### Given request:
Repeat, please, only the lines from the top of the data down to the line with "beam cladding starts"; include both of those lines.
========================================================================
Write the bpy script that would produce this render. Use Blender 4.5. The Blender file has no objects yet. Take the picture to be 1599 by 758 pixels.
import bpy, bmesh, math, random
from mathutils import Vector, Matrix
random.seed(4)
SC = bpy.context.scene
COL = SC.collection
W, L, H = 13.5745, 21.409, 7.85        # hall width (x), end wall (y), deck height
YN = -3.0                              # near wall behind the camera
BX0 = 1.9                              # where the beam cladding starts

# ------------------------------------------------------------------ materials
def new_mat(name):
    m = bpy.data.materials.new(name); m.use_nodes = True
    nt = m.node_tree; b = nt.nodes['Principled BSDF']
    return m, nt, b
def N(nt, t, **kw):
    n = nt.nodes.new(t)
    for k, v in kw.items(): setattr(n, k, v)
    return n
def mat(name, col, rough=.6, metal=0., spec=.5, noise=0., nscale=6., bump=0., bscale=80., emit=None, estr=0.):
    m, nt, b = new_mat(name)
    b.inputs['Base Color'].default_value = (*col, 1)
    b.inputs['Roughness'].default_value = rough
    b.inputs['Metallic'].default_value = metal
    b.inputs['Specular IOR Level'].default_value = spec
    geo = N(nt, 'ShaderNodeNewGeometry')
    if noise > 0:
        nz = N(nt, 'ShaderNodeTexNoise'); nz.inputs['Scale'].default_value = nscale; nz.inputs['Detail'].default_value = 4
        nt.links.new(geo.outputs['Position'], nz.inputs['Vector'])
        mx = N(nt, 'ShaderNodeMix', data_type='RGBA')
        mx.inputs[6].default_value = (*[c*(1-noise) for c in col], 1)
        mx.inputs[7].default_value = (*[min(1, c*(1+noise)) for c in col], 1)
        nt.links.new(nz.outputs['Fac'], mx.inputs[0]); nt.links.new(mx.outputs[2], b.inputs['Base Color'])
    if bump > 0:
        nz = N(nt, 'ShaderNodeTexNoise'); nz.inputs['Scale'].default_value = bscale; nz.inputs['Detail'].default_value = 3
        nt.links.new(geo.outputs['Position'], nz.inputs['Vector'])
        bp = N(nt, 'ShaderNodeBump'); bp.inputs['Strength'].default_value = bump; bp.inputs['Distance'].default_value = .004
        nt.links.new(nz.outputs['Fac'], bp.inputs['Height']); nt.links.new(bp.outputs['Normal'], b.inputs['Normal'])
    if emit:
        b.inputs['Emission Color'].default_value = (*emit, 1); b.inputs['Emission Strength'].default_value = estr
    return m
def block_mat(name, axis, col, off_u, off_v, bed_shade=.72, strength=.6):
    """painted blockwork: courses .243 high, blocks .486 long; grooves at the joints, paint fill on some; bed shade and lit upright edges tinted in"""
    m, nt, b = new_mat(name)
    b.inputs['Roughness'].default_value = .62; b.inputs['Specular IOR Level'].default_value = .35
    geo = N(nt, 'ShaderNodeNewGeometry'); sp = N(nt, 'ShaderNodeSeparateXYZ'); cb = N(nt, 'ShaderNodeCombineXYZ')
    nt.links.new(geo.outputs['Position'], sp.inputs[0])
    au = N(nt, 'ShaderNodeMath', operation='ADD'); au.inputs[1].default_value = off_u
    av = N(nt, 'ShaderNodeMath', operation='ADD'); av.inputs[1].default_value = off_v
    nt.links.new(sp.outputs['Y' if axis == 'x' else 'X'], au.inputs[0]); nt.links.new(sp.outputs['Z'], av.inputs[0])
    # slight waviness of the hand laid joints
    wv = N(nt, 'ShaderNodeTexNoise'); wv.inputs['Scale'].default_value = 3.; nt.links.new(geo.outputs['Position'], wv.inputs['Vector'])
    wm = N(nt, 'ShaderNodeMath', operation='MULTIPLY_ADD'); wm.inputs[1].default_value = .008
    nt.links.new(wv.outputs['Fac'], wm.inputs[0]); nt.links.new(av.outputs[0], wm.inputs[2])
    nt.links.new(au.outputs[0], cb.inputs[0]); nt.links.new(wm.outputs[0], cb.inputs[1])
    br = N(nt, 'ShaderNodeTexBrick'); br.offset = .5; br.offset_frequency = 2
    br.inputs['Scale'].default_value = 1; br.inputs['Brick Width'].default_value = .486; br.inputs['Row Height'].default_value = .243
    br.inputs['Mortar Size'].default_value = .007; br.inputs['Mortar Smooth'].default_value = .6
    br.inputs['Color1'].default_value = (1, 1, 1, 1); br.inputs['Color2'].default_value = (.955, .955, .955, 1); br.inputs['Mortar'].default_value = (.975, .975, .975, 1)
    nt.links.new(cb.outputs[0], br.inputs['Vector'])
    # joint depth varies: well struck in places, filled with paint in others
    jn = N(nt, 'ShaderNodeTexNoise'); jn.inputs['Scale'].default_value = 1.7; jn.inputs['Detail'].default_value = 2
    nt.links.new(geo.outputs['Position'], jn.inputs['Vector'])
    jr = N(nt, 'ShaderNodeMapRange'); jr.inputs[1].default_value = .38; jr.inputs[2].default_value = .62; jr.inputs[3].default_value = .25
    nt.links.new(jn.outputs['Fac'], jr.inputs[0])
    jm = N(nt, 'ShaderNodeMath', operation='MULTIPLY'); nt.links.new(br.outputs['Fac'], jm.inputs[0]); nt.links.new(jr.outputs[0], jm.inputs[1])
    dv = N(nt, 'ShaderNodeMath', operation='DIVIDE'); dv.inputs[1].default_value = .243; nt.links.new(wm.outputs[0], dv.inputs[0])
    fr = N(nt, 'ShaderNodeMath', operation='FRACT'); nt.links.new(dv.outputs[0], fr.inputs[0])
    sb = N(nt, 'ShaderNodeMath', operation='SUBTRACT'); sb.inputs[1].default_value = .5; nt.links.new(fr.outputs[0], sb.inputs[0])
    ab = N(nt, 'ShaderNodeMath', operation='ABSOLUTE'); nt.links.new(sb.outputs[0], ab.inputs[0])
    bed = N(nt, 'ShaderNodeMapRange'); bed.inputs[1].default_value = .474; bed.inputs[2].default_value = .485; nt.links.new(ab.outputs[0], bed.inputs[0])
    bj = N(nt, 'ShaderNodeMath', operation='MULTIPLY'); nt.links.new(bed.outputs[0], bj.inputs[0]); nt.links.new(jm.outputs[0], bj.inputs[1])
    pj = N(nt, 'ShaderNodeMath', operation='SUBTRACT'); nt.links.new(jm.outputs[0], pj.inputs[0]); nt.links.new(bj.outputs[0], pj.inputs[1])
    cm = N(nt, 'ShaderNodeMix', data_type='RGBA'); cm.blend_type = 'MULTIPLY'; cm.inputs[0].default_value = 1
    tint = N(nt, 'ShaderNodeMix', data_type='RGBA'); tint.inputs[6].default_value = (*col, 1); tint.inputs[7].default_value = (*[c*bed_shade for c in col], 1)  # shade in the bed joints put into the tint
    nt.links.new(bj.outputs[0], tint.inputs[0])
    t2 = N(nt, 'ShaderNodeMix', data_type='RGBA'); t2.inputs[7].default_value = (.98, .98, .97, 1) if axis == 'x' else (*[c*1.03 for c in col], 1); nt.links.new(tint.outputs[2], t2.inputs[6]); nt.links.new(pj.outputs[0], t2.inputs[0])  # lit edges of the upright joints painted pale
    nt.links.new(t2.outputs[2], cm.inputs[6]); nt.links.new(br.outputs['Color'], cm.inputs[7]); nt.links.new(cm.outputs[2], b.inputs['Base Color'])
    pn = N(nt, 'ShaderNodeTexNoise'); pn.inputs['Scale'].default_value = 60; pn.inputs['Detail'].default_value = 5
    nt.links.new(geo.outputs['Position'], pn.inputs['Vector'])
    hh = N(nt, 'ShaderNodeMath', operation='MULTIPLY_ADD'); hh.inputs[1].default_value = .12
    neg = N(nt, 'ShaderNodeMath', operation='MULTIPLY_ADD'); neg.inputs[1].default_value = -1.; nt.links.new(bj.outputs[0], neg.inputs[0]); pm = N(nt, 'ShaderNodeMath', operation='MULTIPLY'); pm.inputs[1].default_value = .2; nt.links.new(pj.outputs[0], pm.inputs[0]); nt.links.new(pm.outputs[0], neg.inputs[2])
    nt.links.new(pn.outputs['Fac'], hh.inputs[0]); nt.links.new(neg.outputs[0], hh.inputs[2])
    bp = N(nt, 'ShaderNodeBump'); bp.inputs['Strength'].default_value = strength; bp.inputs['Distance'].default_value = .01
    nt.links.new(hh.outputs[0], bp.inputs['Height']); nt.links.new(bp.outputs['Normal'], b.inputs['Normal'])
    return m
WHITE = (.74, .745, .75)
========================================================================
### Exercise answer:
Write the bpy script that would produce this render. Use Blender 4.5. The Blender file has no objects yet. Take the picture to be 1599 by 758 pixels.
import bpy, bmesh, math, random
from mathutils import Vector, Matrix
random.seed(4)
SC = bpy.context.scene
COL = SC.collection
W, L, H = 13.5745, 21.409, 7.85        # hall width (x), end wall (y), deck height
YN = -3.0                              # near wall behind the camera
BX0 = 1.9                              # where the beam cladding starts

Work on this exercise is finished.